Se descobríssemos que a Al-Qaeda estivesse secretamente desenvolvendo uma nova técnica que poderia interromper com o abastecimento de água de todo o mundo, forçando milhares a abandonarem suas casas e com o potencial de colocar o planeta inteiro em perigo, nós já estaríamos usando todos os recursos possíveis para neutralizar essa ameaça.
Porém, essa é a ameaça que nós estamos criando com os gases poluentes. Por mais que existam muitas dúvidas sobre a intensidade das conseqüências, uma série de novos estudos indica que estamos cozinhando nosso planeta favorito mais rapidamente do que os especialistas esperavam. Esses estudos recentes não receberam muita atenção porque eles estão escritos em uma difícil linguagem cientifica, mas eles sugerem que as geleiras estão derretendo e os mares subindo mais rápido do que o previsto pelos especialistas.

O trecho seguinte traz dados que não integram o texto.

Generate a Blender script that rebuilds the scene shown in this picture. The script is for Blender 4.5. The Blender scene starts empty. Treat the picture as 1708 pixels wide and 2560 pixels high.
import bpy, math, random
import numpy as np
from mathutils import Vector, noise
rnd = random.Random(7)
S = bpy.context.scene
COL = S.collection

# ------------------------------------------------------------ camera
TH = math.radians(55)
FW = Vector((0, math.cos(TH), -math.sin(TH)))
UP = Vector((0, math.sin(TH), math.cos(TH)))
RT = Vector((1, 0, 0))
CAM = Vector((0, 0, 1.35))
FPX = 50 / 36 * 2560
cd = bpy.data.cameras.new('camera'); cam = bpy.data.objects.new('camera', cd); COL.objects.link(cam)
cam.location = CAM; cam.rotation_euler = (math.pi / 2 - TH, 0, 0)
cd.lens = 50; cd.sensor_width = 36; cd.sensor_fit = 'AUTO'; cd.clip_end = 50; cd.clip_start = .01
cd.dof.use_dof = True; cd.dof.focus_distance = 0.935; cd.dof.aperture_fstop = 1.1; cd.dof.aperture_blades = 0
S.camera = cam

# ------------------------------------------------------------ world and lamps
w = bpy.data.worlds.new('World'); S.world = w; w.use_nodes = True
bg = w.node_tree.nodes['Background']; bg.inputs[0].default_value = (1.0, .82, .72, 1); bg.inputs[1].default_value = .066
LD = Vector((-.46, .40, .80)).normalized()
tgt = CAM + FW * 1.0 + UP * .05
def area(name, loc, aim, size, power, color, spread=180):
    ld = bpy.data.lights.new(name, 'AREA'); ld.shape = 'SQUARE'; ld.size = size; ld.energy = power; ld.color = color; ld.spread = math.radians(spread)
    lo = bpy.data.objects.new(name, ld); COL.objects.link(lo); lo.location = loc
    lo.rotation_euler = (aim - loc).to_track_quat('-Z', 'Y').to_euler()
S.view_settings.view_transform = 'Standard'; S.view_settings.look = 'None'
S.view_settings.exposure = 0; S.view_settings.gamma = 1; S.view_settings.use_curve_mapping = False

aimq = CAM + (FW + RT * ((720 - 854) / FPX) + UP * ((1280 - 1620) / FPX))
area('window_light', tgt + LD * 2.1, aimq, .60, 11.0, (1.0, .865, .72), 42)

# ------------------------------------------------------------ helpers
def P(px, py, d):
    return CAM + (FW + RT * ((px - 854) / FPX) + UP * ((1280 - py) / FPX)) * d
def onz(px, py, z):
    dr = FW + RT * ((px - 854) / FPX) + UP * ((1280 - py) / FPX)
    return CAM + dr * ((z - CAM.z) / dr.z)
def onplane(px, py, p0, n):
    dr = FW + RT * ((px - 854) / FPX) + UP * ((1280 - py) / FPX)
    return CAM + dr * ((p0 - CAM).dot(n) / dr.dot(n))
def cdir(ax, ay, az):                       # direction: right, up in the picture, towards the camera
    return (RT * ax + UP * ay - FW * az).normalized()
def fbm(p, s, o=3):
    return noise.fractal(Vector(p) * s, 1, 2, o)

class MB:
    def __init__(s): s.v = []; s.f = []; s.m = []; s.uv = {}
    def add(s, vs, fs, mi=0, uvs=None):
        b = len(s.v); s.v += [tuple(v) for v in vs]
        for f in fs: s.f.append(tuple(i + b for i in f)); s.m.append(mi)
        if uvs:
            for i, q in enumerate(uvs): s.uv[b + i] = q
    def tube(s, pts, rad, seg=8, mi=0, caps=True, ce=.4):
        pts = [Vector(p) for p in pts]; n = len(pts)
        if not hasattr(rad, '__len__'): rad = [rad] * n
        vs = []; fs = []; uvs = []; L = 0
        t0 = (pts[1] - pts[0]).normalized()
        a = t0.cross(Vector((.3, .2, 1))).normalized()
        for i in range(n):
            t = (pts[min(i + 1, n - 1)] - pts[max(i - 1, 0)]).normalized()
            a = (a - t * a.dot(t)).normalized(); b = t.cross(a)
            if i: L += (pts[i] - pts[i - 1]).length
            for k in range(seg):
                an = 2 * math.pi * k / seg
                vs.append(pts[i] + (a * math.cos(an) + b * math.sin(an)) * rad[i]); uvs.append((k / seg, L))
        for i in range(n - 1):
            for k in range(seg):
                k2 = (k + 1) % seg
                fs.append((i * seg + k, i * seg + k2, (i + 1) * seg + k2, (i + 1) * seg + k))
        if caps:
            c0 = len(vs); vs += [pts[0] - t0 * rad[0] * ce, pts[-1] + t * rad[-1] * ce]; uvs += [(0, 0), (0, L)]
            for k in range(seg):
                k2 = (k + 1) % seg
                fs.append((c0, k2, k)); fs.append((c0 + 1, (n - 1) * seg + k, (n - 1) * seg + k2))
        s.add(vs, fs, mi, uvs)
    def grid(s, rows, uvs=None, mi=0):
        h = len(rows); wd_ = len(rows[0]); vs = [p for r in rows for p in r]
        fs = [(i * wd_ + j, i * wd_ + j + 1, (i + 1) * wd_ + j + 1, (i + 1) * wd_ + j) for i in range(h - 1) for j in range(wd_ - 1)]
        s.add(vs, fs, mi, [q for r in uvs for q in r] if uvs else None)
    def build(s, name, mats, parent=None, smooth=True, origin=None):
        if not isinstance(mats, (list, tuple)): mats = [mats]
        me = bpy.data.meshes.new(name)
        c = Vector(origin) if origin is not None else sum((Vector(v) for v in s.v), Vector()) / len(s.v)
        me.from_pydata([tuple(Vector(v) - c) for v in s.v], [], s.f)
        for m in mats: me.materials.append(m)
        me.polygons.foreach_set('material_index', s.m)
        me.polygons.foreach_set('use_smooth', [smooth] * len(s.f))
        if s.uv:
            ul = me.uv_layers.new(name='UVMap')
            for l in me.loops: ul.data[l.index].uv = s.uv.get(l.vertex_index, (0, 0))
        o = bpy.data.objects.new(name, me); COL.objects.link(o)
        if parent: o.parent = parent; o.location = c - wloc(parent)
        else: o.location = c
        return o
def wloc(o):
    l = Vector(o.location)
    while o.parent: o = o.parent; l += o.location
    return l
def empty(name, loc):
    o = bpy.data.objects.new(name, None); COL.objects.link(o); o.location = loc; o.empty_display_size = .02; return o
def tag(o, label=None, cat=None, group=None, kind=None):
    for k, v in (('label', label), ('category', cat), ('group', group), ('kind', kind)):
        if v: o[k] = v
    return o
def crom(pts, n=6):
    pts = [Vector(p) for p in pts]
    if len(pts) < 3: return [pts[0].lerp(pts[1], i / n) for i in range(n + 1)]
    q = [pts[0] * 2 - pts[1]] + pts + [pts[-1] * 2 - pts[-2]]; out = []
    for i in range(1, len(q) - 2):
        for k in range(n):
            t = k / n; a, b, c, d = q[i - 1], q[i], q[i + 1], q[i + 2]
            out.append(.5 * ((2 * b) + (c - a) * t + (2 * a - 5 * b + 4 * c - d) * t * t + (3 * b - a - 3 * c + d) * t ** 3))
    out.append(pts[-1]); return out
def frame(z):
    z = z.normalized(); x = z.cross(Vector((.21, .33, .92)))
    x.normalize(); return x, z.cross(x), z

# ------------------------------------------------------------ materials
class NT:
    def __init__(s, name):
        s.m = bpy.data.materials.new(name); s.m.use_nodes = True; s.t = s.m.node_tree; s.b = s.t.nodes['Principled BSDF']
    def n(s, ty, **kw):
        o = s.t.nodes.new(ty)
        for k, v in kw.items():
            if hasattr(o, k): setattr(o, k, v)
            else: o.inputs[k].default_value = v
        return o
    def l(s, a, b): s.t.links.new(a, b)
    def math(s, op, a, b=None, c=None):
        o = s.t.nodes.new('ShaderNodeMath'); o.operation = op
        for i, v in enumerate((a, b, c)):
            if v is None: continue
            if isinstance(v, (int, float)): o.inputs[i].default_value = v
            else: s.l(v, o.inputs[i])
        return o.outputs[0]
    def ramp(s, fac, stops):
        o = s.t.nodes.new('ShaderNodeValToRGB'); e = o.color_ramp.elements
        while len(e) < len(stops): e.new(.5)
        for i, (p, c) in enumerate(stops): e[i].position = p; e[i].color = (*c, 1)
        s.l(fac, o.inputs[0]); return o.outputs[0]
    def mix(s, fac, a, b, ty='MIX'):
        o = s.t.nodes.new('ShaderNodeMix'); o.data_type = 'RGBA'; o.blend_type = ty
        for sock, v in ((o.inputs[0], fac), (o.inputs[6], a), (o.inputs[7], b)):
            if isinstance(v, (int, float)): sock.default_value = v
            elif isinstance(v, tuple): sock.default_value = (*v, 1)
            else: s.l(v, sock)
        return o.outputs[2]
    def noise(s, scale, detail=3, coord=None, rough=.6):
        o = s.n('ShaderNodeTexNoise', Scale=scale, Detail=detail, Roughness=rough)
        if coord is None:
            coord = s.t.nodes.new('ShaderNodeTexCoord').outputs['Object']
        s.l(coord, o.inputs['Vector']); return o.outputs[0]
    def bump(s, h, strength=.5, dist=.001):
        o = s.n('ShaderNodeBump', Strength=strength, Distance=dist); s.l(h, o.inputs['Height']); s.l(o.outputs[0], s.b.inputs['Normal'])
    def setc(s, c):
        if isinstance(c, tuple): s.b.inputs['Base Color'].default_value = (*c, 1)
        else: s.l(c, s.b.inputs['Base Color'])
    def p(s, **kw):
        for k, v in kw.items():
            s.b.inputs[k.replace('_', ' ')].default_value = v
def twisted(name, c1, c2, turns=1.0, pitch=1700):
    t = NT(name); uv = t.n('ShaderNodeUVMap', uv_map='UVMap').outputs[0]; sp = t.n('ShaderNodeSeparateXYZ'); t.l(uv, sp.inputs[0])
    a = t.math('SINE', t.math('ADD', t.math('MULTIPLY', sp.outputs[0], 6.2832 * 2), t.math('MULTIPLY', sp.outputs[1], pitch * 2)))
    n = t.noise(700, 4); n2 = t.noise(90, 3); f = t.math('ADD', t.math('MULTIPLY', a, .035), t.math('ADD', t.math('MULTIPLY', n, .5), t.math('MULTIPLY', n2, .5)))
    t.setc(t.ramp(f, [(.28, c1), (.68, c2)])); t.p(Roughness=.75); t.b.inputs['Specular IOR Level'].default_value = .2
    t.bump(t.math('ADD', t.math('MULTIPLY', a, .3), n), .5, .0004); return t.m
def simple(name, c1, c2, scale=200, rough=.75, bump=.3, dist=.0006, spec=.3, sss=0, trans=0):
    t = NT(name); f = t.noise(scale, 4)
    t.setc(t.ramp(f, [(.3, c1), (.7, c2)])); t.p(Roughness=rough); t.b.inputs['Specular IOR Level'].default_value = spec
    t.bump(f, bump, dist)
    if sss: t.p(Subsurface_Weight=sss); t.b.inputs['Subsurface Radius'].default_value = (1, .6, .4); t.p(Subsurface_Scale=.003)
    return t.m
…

O último motivo de alarme é o fato de que as geleiras da região do Pólo Norte derreteram demais – e ainda vão derreter por mais um mês. Nesse ritmo, a geleira polar “permanente” pode desaparecer por inteiro. Na edição de maio da revista "Geophysical Research Letters", cinco cientistas detalharam esse cenário em um artigo. Eles analisam a extensão das geleiras do Ártico todo verão desde 1953. Os modelos computadorizados previram uma perda de 2,5% do gelo por década, mas o derretimento real foi de 7,8% por década.
O artigo diz que a extensão do derretimento das geleiras durante o verão está 30 anos à frente do que os modelos anteciparam. Outros relatórios recentes também enfatizaram que as mudanças climáticas parecem estar ocorrendo mais rápido do que o previsto pelos modelos de computador:
A revista Science publicou um estudo em março que diz que a Antártica e a Groenlândia estão, no total, perdendo uma média de 125 bilhões de toneladas métricas por ano – e a quantidade aumentou na última década. Para contextualizar, a geleira do oeste da Antártica (a parte mais instável do continente mais ao sul) e a Groenlândia têm, juntas, gelo suficiente para elevar os níveis dos mares de todo o mundo em até aproximadamente 12 metros, embora levará centenas de anos para elas derreterem. Nós esperamos.
Em janeiro, a Science relatou que o aumento dos níveis do mar nos últimos anos atingiu o limite mais alto da escala prevista por computadores modelos, ou seja, os estudos anteriores subestimaram o aumento. Como resultado, foi descoberto que o mar irá se elevar mais do que as previsões. Essa elevação será entre 50 centímetros a 1,4 metro até 2100.
O que tudo isso significa?“Estamos percebendo que os modelos previram corretamente os padrões da mudança, mas subestimaram sua extensão”, disse, Jay Gulledge, um cientista do Pew Center on Global Climate Change. Isso tudo pode soar abstrato, mas as mudanças climáticas já estão prejudicando as colheitas da África. Em países como Burundi, existem crianças que estão morrendo de fome por causa dessas mudanças que muitos especialistas acreditam que são causadas por nossas emissões de carbono. A maior tragédia disso tudo é que os EUA são uma grande parte do problema.
“Além dos EUA não liderarem as medidas contra o aquecimento global, estamos impedindo os outros”, disse Jessica Bailey, que trabalha com o assunto no Rockefeller Brothers Fund “Estamos inibindo globalmente o progresso contra as mudanças climáticas”. Eu encontrei com Al Gore em uma conferência sobre assuntos climáticos e energéticos esse mês e ele tem uma paixão pelo assunto, reconhecendo que devemos lidar com ameaças mortais mesmo quando elas não vêm da Al-Qaeda.
“Nós estamos tratando a atmosfera da Terra como se ela fosse um esgoto a céu aberto”, ele disse. “Eu não entendo porque não há grupos enormes de jovens bloqueando escavadoras e impedindo-as de construir mais fábricas poluidoras”. Críticos argumentam que o debate científico ainda não acabou e que as conseqüências são incertas – eles estão certos. Existe uma variação natural e muita incerteza, especialmente sobre sua magnitude.
Da mesma maneira, especialistas em terrorismo não têm certeza sobre a magnitude do próximo ataque da Al-Qaeda, mas seria burrice ignorar o grupo por causa das incertezas sobre os riscos e não agir para confrontá-lo. E essa é a nossa política nacional sobre as mudanças climáticas.